EC Fires Starting Gun for EU-US Trade Talks

EU - The European Commission last week agreed the draft mandate for the Transatlantic Trade and Investment Partnership Agreement with the United States, effectively firing the starting gun for what is hoped to be a relatively quick negotiation.
calendar icon 19 March 2013
clock icon 2 minute read

The draft mandate will be sent to the Council for the Member States to approve it before negotiations can start.

"I am very pleased that just one month after the announcement by the EU and the US to go for this ‘game-changing’ trade deal, the European Commission is ready with a proposed mandate for the future negotiations. We can now roll up our sleeves up and get down to the business of preparing negotiations," said European Trade Commissioner Karel De Gucht. "I hope that Member States will now quickly decide to open negotiations so work can begin with the United States before the summer break."

Last month, President of the US, Barack Obama, European Commission President José Manuel Barroso and European Council President Herman Van Rompuy announced they were each starting the internal procedures necessary to launch negotiations on the much awaited trade agreement (MEMO/13/95).

The negotiations will be based on the work of the EU-US High Level Working Group on Jobs and Growth co-chaired by Commissioner De Gucht and United States Trade Representative Ron Kirk.

IFA National Livestock Committee Chairman Henry Burns said both Irish and European negotiators need to be extremely careful that the important agriculture sector and particularly Ireland's €2bn beef and livestock production is not placed in the firing line and sacrificed in these negotiations.

Mr Burns said the Taoiseach Enda Kenny, Agriculture Minister Simon Coveney and Trade Minister Richard Bruton need to be very strong to ensure that the real concerns of the Irish beef and livestock sector are not brushed aside in the drive to secure an EU-US trade deal.
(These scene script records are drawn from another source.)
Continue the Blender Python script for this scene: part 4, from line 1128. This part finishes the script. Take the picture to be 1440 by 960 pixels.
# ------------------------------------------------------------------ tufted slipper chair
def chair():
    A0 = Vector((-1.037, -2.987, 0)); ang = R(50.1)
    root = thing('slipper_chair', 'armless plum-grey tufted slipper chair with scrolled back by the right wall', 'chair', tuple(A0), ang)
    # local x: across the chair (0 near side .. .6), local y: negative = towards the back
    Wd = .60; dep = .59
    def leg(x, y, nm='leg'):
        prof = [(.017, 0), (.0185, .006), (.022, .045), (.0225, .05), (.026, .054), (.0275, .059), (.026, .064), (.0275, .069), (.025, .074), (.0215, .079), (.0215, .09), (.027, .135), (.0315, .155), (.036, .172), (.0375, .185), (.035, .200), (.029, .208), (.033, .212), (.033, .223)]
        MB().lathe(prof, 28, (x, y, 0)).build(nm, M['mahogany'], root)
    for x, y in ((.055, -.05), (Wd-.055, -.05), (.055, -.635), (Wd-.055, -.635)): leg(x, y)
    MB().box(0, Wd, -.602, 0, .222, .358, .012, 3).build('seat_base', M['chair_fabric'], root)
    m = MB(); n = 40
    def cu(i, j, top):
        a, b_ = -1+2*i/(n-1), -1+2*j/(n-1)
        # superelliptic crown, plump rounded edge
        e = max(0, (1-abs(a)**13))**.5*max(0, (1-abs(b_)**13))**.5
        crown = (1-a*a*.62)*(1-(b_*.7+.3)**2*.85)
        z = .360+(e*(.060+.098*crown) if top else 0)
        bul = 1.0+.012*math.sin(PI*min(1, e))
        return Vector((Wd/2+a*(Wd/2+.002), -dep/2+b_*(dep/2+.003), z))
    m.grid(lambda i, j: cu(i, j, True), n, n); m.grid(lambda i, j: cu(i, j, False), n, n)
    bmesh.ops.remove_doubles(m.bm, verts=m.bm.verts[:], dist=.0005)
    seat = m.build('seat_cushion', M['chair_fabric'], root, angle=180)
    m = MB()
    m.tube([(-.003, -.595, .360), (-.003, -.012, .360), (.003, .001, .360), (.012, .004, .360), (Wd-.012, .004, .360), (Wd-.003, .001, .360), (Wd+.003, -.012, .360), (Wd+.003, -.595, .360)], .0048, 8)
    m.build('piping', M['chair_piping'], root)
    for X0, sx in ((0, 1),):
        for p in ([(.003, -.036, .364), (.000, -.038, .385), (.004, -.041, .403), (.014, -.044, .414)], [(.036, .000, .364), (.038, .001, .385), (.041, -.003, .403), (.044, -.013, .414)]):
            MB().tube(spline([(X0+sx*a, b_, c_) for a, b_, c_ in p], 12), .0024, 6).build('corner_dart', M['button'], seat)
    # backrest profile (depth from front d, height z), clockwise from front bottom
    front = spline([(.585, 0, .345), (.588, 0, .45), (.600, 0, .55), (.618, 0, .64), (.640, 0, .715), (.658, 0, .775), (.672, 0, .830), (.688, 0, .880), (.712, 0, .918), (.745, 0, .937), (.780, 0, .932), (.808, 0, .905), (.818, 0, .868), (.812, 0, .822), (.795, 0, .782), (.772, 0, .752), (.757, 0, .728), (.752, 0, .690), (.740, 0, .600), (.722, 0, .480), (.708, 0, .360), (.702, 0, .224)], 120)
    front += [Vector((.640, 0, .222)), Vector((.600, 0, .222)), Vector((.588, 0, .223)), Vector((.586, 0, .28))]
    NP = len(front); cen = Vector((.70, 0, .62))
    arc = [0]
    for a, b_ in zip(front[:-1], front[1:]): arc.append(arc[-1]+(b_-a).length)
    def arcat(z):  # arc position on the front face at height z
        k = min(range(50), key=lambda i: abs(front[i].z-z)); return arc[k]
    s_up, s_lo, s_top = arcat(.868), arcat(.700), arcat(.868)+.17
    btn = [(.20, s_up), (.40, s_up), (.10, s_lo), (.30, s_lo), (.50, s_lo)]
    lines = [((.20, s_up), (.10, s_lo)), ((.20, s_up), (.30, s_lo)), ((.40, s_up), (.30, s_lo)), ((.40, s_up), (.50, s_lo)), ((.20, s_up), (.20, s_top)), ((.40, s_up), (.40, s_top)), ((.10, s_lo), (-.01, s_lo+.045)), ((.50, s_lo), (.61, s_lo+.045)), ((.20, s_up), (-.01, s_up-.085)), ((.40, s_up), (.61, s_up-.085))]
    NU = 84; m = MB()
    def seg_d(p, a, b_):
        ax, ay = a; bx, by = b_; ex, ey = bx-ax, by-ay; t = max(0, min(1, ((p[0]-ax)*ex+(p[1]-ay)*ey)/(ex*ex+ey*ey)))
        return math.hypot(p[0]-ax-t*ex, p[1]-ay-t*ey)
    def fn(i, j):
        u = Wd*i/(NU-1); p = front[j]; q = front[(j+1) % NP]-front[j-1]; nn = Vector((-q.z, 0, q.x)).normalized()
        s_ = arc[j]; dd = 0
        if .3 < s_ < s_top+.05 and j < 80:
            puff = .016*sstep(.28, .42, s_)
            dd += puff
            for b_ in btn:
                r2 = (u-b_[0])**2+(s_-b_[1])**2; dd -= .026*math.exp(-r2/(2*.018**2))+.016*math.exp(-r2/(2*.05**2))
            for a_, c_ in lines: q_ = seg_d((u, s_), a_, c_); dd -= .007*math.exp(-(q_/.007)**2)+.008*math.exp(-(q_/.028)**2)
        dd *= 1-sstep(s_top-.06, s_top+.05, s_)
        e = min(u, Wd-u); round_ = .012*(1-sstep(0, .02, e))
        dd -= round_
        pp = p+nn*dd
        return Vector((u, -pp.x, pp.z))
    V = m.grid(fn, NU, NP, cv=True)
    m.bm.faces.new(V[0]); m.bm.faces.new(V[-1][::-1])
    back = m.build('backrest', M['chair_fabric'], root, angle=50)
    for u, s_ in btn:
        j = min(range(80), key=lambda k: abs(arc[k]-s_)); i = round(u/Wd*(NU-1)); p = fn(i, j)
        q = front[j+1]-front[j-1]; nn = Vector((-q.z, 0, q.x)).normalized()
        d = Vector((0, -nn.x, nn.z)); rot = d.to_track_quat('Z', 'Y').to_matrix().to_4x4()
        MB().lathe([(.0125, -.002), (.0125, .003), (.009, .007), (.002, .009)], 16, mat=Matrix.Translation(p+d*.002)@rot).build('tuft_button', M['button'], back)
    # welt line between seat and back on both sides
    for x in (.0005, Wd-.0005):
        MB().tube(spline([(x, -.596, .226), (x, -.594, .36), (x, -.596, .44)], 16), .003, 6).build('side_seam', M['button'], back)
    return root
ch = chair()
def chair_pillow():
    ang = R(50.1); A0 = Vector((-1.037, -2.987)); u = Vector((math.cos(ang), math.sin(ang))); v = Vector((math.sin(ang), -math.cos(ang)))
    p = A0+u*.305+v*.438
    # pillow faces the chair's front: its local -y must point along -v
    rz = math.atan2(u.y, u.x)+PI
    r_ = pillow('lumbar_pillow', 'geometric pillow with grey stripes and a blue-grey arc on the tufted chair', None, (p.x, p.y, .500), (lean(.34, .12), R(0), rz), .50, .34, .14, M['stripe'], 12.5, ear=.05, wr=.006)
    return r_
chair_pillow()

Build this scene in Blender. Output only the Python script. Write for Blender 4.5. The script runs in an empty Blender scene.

He said there is no doubt the US will be seeking a substantial increase in the volume of beef imports into the valuable EU market.

The IFA livestock leader said the European Trade Commissioner Karel de Gucht is proposing to inflict severe damage on the Irish and European livestock sector with a substantial increase in beef imports from a EU-Canada trade deal. He said Commissioner de Gucht cannot be allowed to negotiate in a similar damaging way in the EU-US negotiations.

Mr Burns said any increase in beef imports into the European Union will have very damaging economic, environmental and social consequences across rural communities in Ireland and Western Europe that depend on livestock production for their livelihoods.

The IFA livestock leader said the EU Commission cannot agree to any beef imports which fail to meet EU standards on the critical issues of food safety, traceability, environmental protection and animal welfare. In addition, he said European consumers have real concerns with production systems where hormones and ractopamine are used, pointing out that these are banned in the European Union.